◆ Aim of the exercise: Below is a set of records. Repeat all of them exactly.

**** Given data

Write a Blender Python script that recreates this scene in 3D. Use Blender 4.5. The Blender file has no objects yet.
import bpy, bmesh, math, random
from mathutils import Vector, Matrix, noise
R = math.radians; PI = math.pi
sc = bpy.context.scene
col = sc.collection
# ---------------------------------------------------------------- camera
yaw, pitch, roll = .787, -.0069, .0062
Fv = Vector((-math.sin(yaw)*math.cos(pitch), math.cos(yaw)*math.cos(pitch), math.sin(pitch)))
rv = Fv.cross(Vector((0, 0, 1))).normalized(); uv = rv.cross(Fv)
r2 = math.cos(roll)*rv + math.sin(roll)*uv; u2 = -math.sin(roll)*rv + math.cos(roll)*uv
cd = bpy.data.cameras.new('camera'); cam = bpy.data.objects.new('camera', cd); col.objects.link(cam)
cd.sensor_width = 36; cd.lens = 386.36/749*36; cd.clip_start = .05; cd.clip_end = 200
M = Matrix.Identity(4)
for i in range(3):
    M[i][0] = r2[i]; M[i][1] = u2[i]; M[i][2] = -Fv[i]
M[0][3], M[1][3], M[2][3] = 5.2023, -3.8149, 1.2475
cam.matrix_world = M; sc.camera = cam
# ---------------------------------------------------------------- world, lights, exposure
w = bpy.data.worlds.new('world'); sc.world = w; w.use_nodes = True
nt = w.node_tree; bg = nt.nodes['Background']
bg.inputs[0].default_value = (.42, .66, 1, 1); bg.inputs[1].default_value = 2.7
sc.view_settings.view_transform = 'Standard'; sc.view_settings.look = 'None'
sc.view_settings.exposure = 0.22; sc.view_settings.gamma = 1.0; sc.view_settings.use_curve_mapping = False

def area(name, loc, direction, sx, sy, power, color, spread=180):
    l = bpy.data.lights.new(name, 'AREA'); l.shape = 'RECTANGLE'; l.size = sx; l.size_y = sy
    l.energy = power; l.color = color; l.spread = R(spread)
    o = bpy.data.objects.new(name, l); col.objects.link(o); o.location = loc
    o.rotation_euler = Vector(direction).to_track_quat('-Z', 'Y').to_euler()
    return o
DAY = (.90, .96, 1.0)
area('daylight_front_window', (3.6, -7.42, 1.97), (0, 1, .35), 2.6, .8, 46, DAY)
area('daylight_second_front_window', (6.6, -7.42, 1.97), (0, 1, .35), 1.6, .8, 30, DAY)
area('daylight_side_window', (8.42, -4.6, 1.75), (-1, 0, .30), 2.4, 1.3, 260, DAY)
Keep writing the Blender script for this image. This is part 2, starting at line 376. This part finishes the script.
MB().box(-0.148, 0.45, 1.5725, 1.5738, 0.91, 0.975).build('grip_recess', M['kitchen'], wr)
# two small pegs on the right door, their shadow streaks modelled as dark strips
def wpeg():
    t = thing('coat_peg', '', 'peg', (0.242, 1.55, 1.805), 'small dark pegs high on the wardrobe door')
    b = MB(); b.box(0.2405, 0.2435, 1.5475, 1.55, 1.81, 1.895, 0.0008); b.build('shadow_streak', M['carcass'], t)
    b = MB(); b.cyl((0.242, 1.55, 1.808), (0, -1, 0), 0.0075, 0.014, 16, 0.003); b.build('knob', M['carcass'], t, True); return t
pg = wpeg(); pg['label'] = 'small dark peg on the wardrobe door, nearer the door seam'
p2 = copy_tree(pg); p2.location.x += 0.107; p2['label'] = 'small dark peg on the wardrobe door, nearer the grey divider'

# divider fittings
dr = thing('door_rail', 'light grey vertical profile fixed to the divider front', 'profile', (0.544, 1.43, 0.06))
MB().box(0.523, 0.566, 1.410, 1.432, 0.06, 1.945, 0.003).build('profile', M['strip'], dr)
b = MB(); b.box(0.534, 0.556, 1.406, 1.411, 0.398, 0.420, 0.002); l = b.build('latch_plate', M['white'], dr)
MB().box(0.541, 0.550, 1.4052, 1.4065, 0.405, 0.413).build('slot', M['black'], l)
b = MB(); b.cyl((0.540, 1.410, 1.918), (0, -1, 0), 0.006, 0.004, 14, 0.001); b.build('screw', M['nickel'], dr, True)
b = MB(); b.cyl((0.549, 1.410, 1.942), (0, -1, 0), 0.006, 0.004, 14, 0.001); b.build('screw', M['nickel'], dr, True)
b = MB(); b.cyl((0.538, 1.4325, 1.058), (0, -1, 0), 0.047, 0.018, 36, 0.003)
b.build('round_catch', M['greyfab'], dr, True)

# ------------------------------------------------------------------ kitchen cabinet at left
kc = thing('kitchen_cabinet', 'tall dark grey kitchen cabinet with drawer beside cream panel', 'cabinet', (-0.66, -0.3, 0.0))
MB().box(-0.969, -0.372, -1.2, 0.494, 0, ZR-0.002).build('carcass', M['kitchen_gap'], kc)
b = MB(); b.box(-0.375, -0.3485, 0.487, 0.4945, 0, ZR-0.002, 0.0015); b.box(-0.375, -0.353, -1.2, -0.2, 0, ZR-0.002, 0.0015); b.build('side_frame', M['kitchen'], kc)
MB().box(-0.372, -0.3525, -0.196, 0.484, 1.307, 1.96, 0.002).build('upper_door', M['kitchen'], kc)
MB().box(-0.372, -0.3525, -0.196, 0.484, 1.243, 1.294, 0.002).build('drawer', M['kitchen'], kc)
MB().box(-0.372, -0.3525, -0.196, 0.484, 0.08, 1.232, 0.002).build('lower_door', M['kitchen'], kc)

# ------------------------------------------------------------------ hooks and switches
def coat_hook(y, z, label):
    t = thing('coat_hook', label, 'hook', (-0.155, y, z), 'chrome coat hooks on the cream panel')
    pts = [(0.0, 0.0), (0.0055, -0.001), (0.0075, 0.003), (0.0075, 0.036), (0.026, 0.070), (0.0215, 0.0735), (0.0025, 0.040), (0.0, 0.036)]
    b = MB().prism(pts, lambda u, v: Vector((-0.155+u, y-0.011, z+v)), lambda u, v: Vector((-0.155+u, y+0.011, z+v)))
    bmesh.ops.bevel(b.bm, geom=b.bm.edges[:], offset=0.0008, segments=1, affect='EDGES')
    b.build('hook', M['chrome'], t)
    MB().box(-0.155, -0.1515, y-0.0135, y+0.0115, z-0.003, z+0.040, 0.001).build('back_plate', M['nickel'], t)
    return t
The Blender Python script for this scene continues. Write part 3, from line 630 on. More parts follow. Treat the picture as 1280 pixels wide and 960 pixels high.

********

◆ Task output:
Write a Blender Python script that recreates this scene in 3D. Use Blender 4.5. The Blender file has no objects yet.
import bpy, bmesh, math, random
from mathutils import Vector, Matrix, noise
R = math.radians; PI = math.pi
sc = bpy.context.scene
col = sc.collection
# ---------------------------------------------------------------- camera
yaw, pitch, roll = .787, -.0069, .0062
Fv = Vector((-math.sin(yaw)*math.cos(pitch), math.cos(yaw)*math.cos(pitch), math.sin(pitch)))
rv = Fv.cross(Vector((0, 0, 1))).normalized(); uv = rv.cross(Fv)
r2 = math.cos(roll)*rv + math.sin(roll)*uv; u2 = -math.sin(roll)*rv + math.cos(roll)*uv
cd = bpy.data.cameras.new('camera'); cam = bpy.data.objects.new('camera', cd); col.objects.link(cam)
cd.sensor_width = 36; cd.lens = 386.36/749*36; cd.clip_start = .05; cd.clip_end = 200
M = Matrix.Identity(4)
for i in range(3):
    M[i][0] = r2[i]; M[i][1] = u2[i]; M[i][2] = -Fv[i]
M[0][3], M[1][3], M[2][3] = 5.2023, -3.8149, 1.2475
cam.matrix_world = M; sc.camera = cam
# ---------------------------------------------------------------- world, lights, exposure
w = bpy.data.worlds.new('world'); sc.world = w; w.use_nodes = True
nt = w.node_tree; bg = nt.nodes['Background']
bg.inputs[0].default_value = (.42, .66, 1, 1); bg.inputs[1].default_value = 2.7
sc.view_settings.view_transform = 'Standard'; sc.view_settings.look = 'None'
sc.view_settings.exposure = 0.22; sc.view_settings.gamma = 1.0; sc.view_settings.use_curve_mapping = False

def area(name, loc, direction, sx, sy, power, color, spread=180):
    l = bpy.data.lights.new(name, 'AREA'); l.shape = 'RECTANGLE'; l.size = sx; l.size_y = sy
    l.energy = power; l.color = color; l.spread = R(spread)
    o = bpy.data.objects.new(name, l); col.objects.link(o); o.location = loc
    o.rotation_euler = Vector(direction).to_track_quat('-Z', 'Y').to_euler()
    return o
DAY = (.90, .96, 1.0)
area('daylight_front_window', (3.6, -7.42, 1.97), (0, 1, .35), 2.6, .8, 46, DAY)
area('daylight_second_front_window', (6.6, -7.42, 1.97), (0, 1, .35), 1.6, .8, 30, DAY)
area('daylight_side_window', (8.42, -4.6, 1.75), (-1, 0, .30), 2.4, 1.3, 260, DAY)
Keep writing the Blender script for this image. This is part 2, starting at line 376. This part finishes the script.
MB().box(-0.148, 0.45, 1.5725, 1.5738, 0.91, 0.975).build('grip_recess', M['kitchen'], wr)
# two small pegs on the right door, their shadow streaks modelled as dark strips
def wpeg():
    t = thing('coat_peg', '', 'peg', (0.242, 1.55, 1.805), 'small dark pegs high on the wardrobe door')
    b = MB(); b.box(0.2405, 0.2435, 1.5475, 1.55, 1.81, 1.895, 0.0008); b.build('shadow_streak', M['carcass'], t)
    b = MB(); b.cyl((0.242, 1.55, 1.808), (0, -1, 0), 0.0075, 0.014, 16, 0.003); b.build('knob', M['carcass'], t, True); return t
pg = wpeg(); pg['label'] = 'small dark peg on the wardrobe door, nearer the door seam'
p2 = copy_tree(pg); p2.location.x += 0.107; p2['label'] = 'small dark peg on the wardrobe door, nearer the grey divider'

# divider fittings
dr = thing('door_rail', 'light grey vertical profile fixed to the divider front', 'profile', (0.544, 1.43, 0.06))
MB().box(0.523, 0.566, 1.410, 1.432, 0.06, 1.945, 0.003).build('profile', M['strip'], dr)
b = MB(); b.box(0.534, 0.556, 1.406, 1.411, 0.398, 0.420, 0.002); l = b.build('latch_plate', M['white'], dr)
MB().box(0.541, 0.550, 1.4052, 1.4065, 0.405, 0.413).build('slot', M['black'], l)
b = MB(); b.cyl((0.540, 1.410, 1.918), (0, -1, 0), 0.006, 0.004, 14, 0.001); b.build('screw', M['nickel'], dr, True)
b = MB(); b.cyl((0.549, 1.410, 1.942), (0, -1, 0), 0.006, 0.004, 14, 0.001); b.build('screw', M['nickel'], dr, True)
b = MB(); b.cyl((0.538, 1.4325, 1.058), (0, -1, 0), 0.047, 0.018, 36, 0.003)
b.build('round_catch', M['greyfab'], dr, True)

# ------------------------------------------------------------------ kitchen cabinet at left
kc = thing('kitchen_cabinet', 'tall dark grey kitchen cabinet with drawer beside cream panel', 'cabinet', (-0.66, -0.3, 0.0))
MB().box(-0.969, -0.372, -1.2, 0.494, 0, ZR-0.002).build('carcass', M['kitchen_gap'], kc)
b = MB(); b.box(-0.375, -0.3485, 0.487, 0.4945, 0, ZR-0.002, 0.0015); b.box(-0.375, -0.353, -1.2, -0.2, 0, ZR-0.002, 0.0015); b.build('side_frame', M['kitchen'], kc)
MB().box(-0.372, -0.3525, -0.196, 0.484, 1.307, 1.96, 0.002).build('upper_door', M['kitchen'], kc)
MB().box(-0.372, -0.3525, -0.196, 0.484, 1.243, 1.294, 0.002).build('drawer', M['kitchen'], kc)
MB().box(-0.372, -0.3525, -0.196, 0.484, 0.08, 1.232, 0.002).build('lower_door', M['kitchen'], kc)

# ------------------------------------------------------------------ hooks and switches
def coat_hook(y, z, label):
    t = thing('coat_hook', label, 'hook', (-0.155, y, z), 'chrome coat hooks on the cream panel')
    pts = [(0.0, 0.0), (0.0055, -0.001), (0.0075, 0.003), (0.0075, 0.036), (0.026, 0.070), (0.0215, 0.0735), (0.0025, 0.040), (0.0, 0.036)]
    b = MB().prism(pts, lambda u, v: Vector((-0.155+u, y-0.011, z+v)), lambda u, v: Vector((-0.155+u, y+0.011, z+v)))
    bmesh.ops.bevel(b.bm, geom=b.bm.edges[:], offset=0.0008, segments=1, affect='EDGES')
    b.build('hook', M['chrome'], t)
    MB().box(-0.155, -0.1515, y-0.0135, y+0.0115, z-0.003, z+0.040, 0.001).build('back_plate', M['nickel'], t)
    return t
The Blender Python script for this scene continues. Write part 3, from line 630 on. More parts follow. Treat the picture as 1280 pixels wide and 960 pixels high.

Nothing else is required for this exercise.